Study on the Evolutionary Characteristics of Spatial and Temporal Patterns and Decoupling Effect of Urban Carbon Emissions in the Yangtze River Delta Region Based on Neural Network Optimized by Aquila Optimizer with Nighttime Light Data

China produces the largest amount of CO2 emissions since 2007 and is the second largest economy in the world since 2010, and the Yangtze River Delta (YRD) area plays a crucial role in promoting low-carbon development in China. Analyzing its evolutionary characteristics of spatial and temporal patterns and its decoupling effect is of great importance for the purpose of low-carbon development. However, this analysis relies on the estimation of CO2 emissions.
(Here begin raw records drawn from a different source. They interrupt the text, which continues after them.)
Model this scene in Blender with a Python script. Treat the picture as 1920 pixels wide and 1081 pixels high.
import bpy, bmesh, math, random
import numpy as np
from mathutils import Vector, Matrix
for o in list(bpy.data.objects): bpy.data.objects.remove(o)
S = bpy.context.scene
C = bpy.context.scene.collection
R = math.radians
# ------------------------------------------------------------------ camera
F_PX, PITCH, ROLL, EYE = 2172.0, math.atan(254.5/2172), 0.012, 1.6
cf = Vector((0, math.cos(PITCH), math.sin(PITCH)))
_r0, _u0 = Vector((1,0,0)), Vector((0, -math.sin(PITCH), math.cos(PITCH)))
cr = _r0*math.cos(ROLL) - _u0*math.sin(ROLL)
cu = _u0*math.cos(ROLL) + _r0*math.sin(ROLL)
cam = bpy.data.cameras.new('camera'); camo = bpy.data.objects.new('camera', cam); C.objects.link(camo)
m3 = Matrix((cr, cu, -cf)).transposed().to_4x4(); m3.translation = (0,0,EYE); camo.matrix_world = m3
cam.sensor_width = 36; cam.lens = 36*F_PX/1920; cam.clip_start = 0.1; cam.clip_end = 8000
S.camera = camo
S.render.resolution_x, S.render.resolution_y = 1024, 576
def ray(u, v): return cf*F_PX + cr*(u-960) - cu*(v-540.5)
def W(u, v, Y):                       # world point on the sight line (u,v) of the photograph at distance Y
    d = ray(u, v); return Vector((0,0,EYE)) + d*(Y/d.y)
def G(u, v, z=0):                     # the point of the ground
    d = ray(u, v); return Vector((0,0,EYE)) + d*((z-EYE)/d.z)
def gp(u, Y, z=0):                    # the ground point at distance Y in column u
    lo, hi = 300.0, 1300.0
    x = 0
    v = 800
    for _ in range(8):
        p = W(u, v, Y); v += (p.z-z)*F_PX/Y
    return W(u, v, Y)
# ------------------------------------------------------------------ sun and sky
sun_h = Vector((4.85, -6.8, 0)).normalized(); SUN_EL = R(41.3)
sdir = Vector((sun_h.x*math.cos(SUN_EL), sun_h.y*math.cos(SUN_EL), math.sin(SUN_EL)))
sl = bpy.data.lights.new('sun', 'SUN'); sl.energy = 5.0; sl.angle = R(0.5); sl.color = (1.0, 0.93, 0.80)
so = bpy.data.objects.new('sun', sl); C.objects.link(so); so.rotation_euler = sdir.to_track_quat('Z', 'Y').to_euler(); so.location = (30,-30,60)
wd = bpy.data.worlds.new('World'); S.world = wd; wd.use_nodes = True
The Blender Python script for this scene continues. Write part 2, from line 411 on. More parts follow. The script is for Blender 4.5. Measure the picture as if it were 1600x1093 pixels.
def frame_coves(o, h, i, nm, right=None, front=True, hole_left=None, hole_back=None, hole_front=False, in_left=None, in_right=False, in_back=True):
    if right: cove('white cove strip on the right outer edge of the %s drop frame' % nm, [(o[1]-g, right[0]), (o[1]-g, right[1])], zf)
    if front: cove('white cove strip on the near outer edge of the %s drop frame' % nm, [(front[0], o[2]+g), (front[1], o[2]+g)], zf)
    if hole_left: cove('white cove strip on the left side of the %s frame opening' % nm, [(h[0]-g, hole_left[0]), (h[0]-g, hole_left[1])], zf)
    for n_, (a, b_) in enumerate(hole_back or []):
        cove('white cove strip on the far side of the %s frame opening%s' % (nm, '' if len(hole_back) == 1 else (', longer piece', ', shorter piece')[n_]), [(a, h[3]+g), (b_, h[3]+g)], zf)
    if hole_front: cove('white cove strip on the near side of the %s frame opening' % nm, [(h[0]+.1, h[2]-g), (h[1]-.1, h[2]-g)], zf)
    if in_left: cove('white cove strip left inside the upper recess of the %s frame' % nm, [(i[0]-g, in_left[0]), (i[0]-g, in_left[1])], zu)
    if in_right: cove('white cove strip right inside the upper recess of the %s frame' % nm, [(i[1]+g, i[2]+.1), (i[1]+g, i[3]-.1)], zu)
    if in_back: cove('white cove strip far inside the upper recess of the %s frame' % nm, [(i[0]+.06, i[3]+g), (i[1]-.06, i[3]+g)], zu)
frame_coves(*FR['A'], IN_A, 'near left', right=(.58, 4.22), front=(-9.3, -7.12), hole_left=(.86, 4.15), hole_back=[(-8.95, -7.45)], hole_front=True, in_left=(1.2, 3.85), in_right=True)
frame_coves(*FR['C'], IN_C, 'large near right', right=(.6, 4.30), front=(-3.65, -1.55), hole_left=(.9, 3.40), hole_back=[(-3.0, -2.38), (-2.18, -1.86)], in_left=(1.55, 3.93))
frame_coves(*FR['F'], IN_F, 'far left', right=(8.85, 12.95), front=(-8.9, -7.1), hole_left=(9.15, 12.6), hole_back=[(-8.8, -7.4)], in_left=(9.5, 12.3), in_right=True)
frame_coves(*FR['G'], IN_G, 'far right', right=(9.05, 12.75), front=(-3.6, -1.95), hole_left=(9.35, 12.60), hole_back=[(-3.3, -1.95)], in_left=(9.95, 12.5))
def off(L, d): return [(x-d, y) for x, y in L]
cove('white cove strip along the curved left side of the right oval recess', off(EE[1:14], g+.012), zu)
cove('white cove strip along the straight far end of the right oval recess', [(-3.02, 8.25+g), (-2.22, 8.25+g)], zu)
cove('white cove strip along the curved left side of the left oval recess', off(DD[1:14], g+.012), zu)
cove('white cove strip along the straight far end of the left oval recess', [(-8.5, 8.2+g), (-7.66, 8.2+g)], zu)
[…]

Recently, neural network-based models are widely used for CO2 emission estimation. To improve the performance of neural network models, the Aquila Optimizer (AO) algorithm is introduced to optimize the hyper-parameter values in the back-propagation (BP) neural network model in this research due to the appealing searching capability of AO over traditional algorithms. Such a model is referred to as the AO-BP model, and this paper uses the AO-BP model to estimate carbon emissions, compiles a city-level CO2 emission inventory for the YRD region, and analyzes the spatial dependence, spatial correlation characteristics, and decoupling status of carbon emissions. The results show that the CO2 emissions in the YRD region show a spatial distribution pattern of "low in the west, high in the east, and developing towards the west". There exists a spatial dependence of carbon emissions in the cities from 2001 to 2022, except for the year 2000, and the local spatial autocorrelation test shows that high-high is concentrated in Shanghai and Suzhou, and low-low is mainly centered in Anqing, Chizhou, and Huangshan in southern Anhui. Furthermore, there exist significant regional differences in the correlation levels of CO2 emissions between cities, with a trend of low in the west and high in the east in location, and a decreasing and then increasing trend in time. From 2000 to 2022, the decoupling of carbon emissions and economic growth shows a steadily improving trend.